I remember being confused at first. After all, this was the woman who penned the songs expressing how I felt about, well, men. But after a moment it made sense. She managed to write completely gender-neutral songs to which people of any sexual orientation could relate.

Since the announcement, Etheridge has become (with the possible exception of Martina Navratilova) the most widely accepted lesbian in mainstream culture. She has sold more records, by far, than any other out lesbian musician (and more than most straight ones, as well). She has spoken publicly about her eight-year relationship with partner Julie Cypher, and recently announced that Cypher is pregnant.

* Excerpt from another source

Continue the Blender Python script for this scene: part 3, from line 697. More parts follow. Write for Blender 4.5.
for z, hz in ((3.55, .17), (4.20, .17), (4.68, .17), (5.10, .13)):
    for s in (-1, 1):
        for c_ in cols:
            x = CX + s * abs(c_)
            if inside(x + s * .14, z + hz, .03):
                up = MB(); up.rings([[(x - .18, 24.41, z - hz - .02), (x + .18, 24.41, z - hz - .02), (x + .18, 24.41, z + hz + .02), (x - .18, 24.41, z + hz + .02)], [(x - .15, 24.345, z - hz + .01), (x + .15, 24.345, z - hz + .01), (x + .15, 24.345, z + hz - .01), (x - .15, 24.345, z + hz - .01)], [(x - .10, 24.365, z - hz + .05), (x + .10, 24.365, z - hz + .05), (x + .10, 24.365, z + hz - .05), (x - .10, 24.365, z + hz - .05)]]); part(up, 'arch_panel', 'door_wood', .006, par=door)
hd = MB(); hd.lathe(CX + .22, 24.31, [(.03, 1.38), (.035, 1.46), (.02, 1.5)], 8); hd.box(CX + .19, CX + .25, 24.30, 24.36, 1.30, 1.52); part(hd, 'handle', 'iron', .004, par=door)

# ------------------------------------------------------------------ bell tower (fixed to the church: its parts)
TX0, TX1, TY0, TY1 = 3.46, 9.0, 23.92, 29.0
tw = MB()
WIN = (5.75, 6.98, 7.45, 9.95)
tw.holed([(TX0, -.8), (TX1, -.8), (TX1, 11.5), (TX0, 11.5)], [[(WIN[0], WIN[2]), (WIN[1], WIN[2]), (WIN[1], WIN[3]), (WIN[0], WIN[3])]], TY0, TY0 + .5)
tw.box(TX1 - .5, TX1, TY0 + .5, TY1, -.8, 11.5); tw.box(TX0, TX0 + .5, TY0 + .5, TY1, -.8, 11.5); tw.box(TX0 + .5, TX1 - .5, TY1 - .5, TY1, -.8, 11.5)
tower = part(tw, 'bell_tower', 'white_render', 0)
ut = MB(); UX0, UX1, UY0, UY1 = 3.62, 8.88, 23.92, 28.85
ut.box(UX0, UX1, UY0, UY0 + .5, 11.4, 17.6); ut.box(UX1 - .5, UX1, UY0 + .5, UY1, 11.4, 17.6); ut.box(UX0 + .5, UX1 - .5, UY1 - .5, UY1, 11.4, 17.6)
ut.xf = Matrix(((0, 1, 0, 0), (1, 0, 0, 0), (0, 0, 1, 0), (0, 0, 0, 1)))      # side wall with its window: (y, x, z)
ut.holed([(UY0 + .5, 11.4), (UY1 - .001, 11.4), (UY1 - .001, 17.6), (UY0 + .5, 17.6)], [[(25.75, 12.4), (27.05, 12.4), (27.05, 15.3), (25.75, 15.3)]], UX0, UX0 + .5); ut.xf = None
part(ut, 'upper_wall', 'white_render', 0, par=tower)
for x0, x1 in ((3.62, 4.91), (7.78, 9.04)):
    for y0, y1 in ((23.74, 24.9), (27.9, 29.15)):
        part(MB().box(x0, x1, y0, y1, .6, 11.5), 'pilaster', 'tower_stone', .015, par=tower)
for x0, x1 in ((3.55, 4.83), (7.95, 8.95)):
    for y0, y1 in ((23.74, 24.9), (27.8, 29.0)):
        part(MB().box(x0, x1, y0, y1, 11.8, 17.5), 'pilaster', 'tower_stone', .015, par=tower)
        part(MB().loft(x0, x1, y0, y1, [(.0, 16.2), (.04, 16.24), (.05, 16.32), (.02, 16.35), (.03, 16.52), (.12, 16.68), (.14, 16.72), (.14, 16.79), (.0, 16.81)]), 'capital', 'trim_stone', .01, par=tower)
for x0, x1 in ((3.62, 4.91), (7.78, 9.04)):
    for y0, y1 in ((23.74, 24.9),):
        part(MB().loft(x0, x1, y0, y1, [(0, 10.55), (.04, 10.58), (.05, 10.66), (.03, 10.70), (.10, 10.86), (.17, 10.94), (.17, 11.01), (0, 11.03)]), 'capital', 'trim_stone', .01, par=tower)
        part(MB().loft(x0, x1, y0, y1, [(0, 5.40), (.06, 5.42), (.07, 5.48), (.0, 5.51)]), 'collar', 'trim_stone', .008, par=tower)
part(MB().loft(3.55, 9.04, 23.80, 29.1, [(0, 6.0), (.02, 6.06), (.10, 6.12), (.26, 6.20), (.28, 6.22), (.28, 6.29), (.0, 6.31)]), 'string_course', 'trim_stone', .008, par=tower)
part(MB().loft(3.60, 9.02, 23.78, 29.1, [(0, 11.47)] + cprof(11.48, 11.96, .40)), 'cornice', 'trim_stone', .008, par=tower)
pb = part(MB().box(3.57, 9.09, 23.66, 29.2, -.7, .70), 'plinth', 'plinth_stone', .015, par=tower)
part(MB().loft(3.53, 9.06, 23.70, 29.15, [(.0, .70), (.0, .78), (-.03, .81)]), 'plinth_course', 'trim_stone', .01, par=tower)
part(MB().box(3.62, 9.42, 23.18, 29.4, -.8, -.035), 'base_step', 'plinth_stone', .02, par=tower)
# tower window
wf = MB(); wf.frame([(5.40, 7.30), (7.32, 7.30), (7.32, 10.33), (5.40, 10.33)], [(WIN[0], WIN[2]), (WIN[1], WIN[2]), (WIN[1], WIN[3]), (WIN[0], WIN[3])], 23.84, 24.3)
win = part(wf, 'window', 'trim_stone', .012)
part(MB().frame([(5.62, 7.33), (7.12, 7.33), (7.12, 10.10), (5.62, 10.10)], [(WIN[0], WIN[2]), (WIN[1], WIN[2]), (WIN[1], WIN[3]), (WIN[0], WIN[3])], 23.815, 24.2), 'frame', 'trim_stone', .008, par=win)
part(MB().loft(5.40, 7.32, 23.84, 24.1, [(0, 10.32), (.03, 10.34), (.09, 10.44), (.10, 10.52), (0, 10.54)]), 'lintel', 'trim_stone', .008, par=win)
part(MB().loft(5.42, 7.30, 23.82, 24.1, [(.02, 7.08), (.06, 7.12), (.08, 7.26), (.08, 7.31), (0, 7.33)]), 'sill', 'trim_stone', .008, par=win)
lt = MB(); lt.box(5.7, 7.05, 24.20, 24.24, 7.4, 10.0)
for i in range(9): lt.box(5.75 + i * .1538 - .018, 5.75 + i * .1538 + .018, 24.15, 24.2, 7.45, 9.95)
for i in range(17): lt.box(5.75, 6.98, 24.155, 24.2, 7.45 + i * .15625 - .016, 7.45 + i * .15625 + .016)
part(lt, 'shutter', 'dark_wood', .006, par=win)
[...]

In the hope of talking with Etheridge about her current tour for One in Ten, I got in touch with her publicist, who basically told me to get in line. Since the pregnancy announcement, she has granted few interviews -- but I still had a story to write. Even though I couldn't talk to Melissa, I could talk with her fans. I figured that in doing so, I could get to the bottom of this "if you're a real fan of Melissa you've got to be a lesbian" thing. So, as I always like to do when looking for opinionated people, I went to an Internet mailing list and asked fans to talk about what Etheridge's concerts and music have meant to them. I was bombarded with e-mail from people both gay and straight.


For many of the women who wrote, Etheridge's coming out, permanent relationship, and soon-to-be-motherhood have meant that Etheridge has become the role model they've never had. Initially, Susan Budjako, 47, of San Jose, California, resisted going to Etheridge concerts because she feared her own feelings for women. But when she finally attended one, it changed her life.

"At her concert I felt like I had come home," she writes. "I was okay. She kind of gave me permission to be who I am."

Etheridge's concerts have had a similar effect on younger lesbians. Aimee Wells, a 19-year-old from Michigan, said she was comfortable with her sexuality for the first time when she went an Etheridge concert.

"She has been a very positive role model," Wells says. "When I came out to my parents, I offered Melissa and Julie as an example of a lasting lesbian relationship. Now they are going to be parents, and I think it will be easier for other gay and lesbian parents to get the recognition and respect they deserve."

Although Etheridge's concerts have been magnets for lesbians, they still have mass appeal; a Melissa Etheridge concert is likely to draw as diverse a crowd as you can find. For the few brief hours that she performs, the world seems a lot more tolerant. Needless to say, away from the concert venues, life is different; fans report experiences of people rejecting Etheridge's music simply because she is gay. One has a sister who doesn't like Etheridge because "she knows she's singing about a woman," while another tells the story of two teenage girls in a record store:

" `Oh, there's the new Melissa Etheridge album,' one said. `Eewww, you don't like her, do you?' said the second. `She's a queer.' `Really?' replied the first girl. `Eewww!' "

Nevertheless, few longtime fans deserted Etheridge when she came out.

"I think since Melissa came out there has been, among her straight fans, a greater understanding," says New Yorker Diane Boccadoro, 29, who began listening to Etheridge in 1989. "There's been a greater desire to understand that homosexuals are not very different from them."

On a different note, Boccadoro adds: "One thing that did bother me was the number of gays who tried to `claim' Melissa as their own. She was no longer a musician but a gay musician, and to some I encountered, that meant heterosexuals couldn't understand her music or the meaning behind it, even though these people had never heard of her or her music before [she came out]."

But that obviously isn't how Etheridge would have it. When she talks on stage, she doesn't refer to her lesbianism. She keeps her stories open to any sexual orientation and steers clear of politics -- unlike, say, Don Henley or Bono.

Tim Dunker of Neuwied, Germany, has seen Etheridge in concert more than 60 times. In a German radio interview, Etheridge dubbed him her "German superfan." Dunker says that when Etheridge came out he became more impressed by her simply because she doesn't talk about her homosexuality while on stage.

"I am simply thankful for her music," he says. "It gives me a power and strength I can't describe."

And that's the case for many -- heterosexual and gay and lesbian alike. As much as it may continue to disappoint my fellow fans, to me Etheridge's music will always evoke thoughts of men. But isn't that, among many things, what makes her such a great musician?